# Goal of the exercise
Take the lines from the beginning of the material through the line containing "COL = SC.collection" and retype them exactly, leaving the pictures out.

= = = = =

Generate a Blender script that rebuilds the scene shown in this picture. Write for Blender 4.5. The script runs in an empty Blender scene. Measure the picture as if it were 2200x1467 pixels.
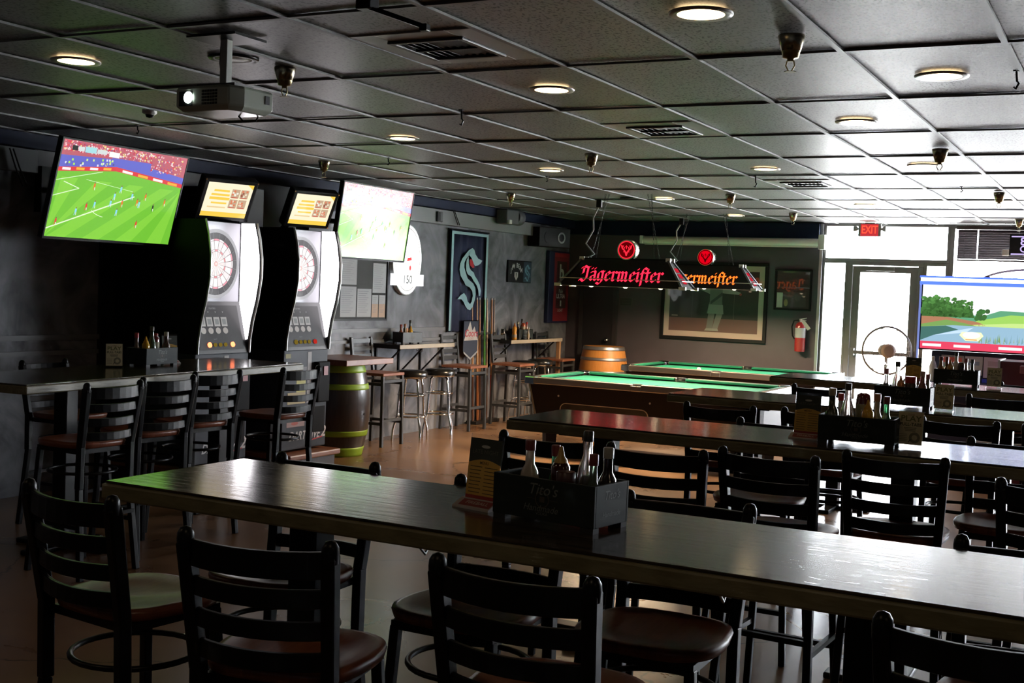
import bpy, bmesh, math, random
from mathutils import Vector, Matrix
PI = math.pi
random.seed(7)
SC = bpy.context.scene
COL = SC.collection

# ------------------------------------------------------------------ camera
def set_camera():
    yaw, pitch, roll = math.radians(27.62), math.radians(2.53), math.radians(2.255)
    fw = Vector((-math.sin(yaw) * math.cos(pitch), math.cos(yaw) * math.cos(pitch), -math.sin(pitch)))
    rt = Vector((math.cos(yaw), math.sin(yaw), 0))
    up = rt.cross(fw)
    r2 = rt * math.cos(roll) + up * math.sin(roll)
    u2 = -rt * math.sin(roll) + up * math.cos(roll)
    cd = bpy.data.cameras.new('camera')
    cd.sensor_width = 36.0
    cd.lens = 36.0 * 2596.0 / 2200.0
    cd.clip_start = 0.05
    cd.clip_end = 200
    cam = bpy.data.objects.new('camera', cd)
    COL.objects.link(cam)
    m = Matrix((r2, u2, -fw)).transposed().to_4x4()
    m.translation = Vector((0, 0, 1.70))
    cam.matrix_world = m
    SC.camera = cam
set_camera()

# ------------------------------------------------------------------ daylight and exposure
W = bpy.data.worlds.new('overcast_sky')
SC.world = W
W.use_nodes = True
bg = W.node_tree.nodes['Background']
bg.inputs[0].default_value = (0.87, 0.93, 1.0, 1)
bg.inputs[1].default_value = 38.0
def portal(x0, x1, z0, z1, y):
    ld = bpy.data.lights.new('daylight_portal', 'AREA')
    ld.shape = 'RECTANGLE'
    ld.size, ld.size_y = x1 - x0, z1 - z0
    ld.cycles.is_portal = True
    o = bpy.data.objects.new('daylight_portal', ld)
    COL.objects.link(o)
    o.location = ((x0 + x1) / 2, y, (z0 + z1) / 2)
    o.rotation_euler = (-PI / 2, 0, 0)
portal(-3.8, 5.4, 0.02, 2.7, 16.1)
sl = bpy.data.lights.new('sun', 'SUN')          # stands behind the building: lights the pavement outside, none comes straight in
sl.energy = 420; sl.angle = 0.01; sl.color = (1.0, 0.98, 0.96)
so = bpy.data.objects.new('sun', sl); COL.objects.link(so)
so.rotation_euler = (math.radians(30), 0, math.radians(12))
SC.view_settings.view_transform = 'Standard'
SC.view_settings.look = 'None'
SC.view_settings.exposure = 0.0
SC.view_settings.gamma = 1.0
SC.view_settings.use_curve_mapping = False
SC.cycles.use_denoising = True
SC.cycles.max_bounces = 8
SC.cycles.diffuse_bounces = 3
SC.cycles.glossy_bounces = 4
SC.cycles.transparent_max_bounces = 16
SC.cycles.sample_clamp_indirect = 20.0
SC.cycles.caustics_reflective = False
SC.cycles.caustics_refractive = False

# ------------------------------------------------------------------ colour and materials
def lin(v):
    return v / 12.92 if v <= 0.04045 else ((v + 0.055) / 1.055) ** 2.4
def hx(s):
    s = s.lstrip('#')
    return tuple(lin(int(s[i:i + 2], 16) / 255) for i in (0, 2, 4))
MATS = {}
def mat(name, col, rough=0.5, metal=0.0, spec=0.5, coat=0.0, noise=None, bump=None, alpha=None, trans=0.0, emit=None, es=0.0):
    """noise=(scale, other colour, stretch xyz, contrast); bump=(scale, strength, stretch)"""
    if name in MATS:
        return MATS[name]
    m = bpy.data.materials.new(name)
    m.use_nodes = True
    nt = m.node_tree
    b = nt.nodes['Principled BSDF']
    b.inputs['Base Color'].default_value = (*col, 1)
    b.inputs['Roughness'].default_value = rough
    b.inputs['Metallic'].default_value = metal
    b.inputs['Specular IOR Level'].default_value = spec
    b.inputs['Coat Weight'].default_value = coat
    b.inputs['Coat Roughness'].default_value = 0.12
    b.inputs['Transmission Weight'].default_value = trans
    if emit:
        b.inputs['Emission Color'].default_value = (*emit, 1)
        b.inputs['Emission Strength'].default_value = es
    def coords(st):
        tc = nt.nodes.new('ShaderNodeTexCoord')
        mp = nt.nodes.new('ShaderNodeMapping')
        mp.inputs['Scale'].default_value = st
        nt.links.new(tc.outputs['Object'], mp.inputs['Vector'])
        return mp
    if noise:
        sc, c2, st, con = noise
        mp = coords(st)
        n = nt.nodes.new('ShaderNodeTexNoise')
        n.inputs['Scale'].default_value = sc
        n.inputs['Detail'].default_value = 6
        n.inputs['Distortion'].default_value = 0.6
        nt.links.new(mp.outputs['Vector'], n.inputs['Vector'])
        r = nt.nodes.new('ShaderNodeValToRGB')
        r.color_ramp.elements[0].position = 0.5 - con
        r.color_ramp.elements[1].position = 0.5 + con
        r.color_ramp.elements[0].color = (*col, 1)
        r.color_ramp.elements[1].color = (*c2, 1)
        nt.links.new(n.outputs['Fac'], r.inputs['Fac'])
        nt.links.new(r.outputs['Color'], b.inputs['Base Color'])
    if bump:
        sc, stg, st = bump
        mp = coords(st)
        n = nt.nodes.new('ShaderNodeTexNoise')
        n.inputs['Scale'].default_value = sc
        n.inputs['Detail'].default_value = 4
        nt.links.new(mp.outputs['Vector'], n.inputs['Vector'])
        bp = nt.nodes.new('ShaderNodeBump')
        bp.inputs['Strength'].default_value = stg
        bp.inputs['Distance'].default_value = 0.004
        nt.links.new(n.outputs['Fac'], bp.inputs['Height'])
        nt.links.new(bp.outputs['Normal'], b.inputs['Normal'])
    MATS[name] = m
    return m
def glow(name, col, strength):
    if name in MATS:
        return MATS[name]
    m = bpy.data.materials.new(name)
    m.use_nodes = True
    nt = m.node_tree
    nt.nodes.remove(nt.nodes['Principled BSDF'])
    e = nt.nodes.new('ShaderNodeEmission')
    e.inputs[0].default_value = (*col, 1)
    e.inputs[1].default_value = strength
    nt.links.new(e.outputs[0], nt.nodes['Material Output'].inputs[0])
    MATS[name] = m
    return m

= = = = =

# Task solution
Generate a Blender script that rebuilds the scene shown in this picture. Write for Blender 4.5. The script runs in an empty Blender scene. Measure the picture as if it were 2200x1467 pixels.
import bpy, bmesh, math, random
from mathutils import Vector, Matrix
PI = math.pi
random.seed(7)
SC = bpy.context.scene
COL = SC.collection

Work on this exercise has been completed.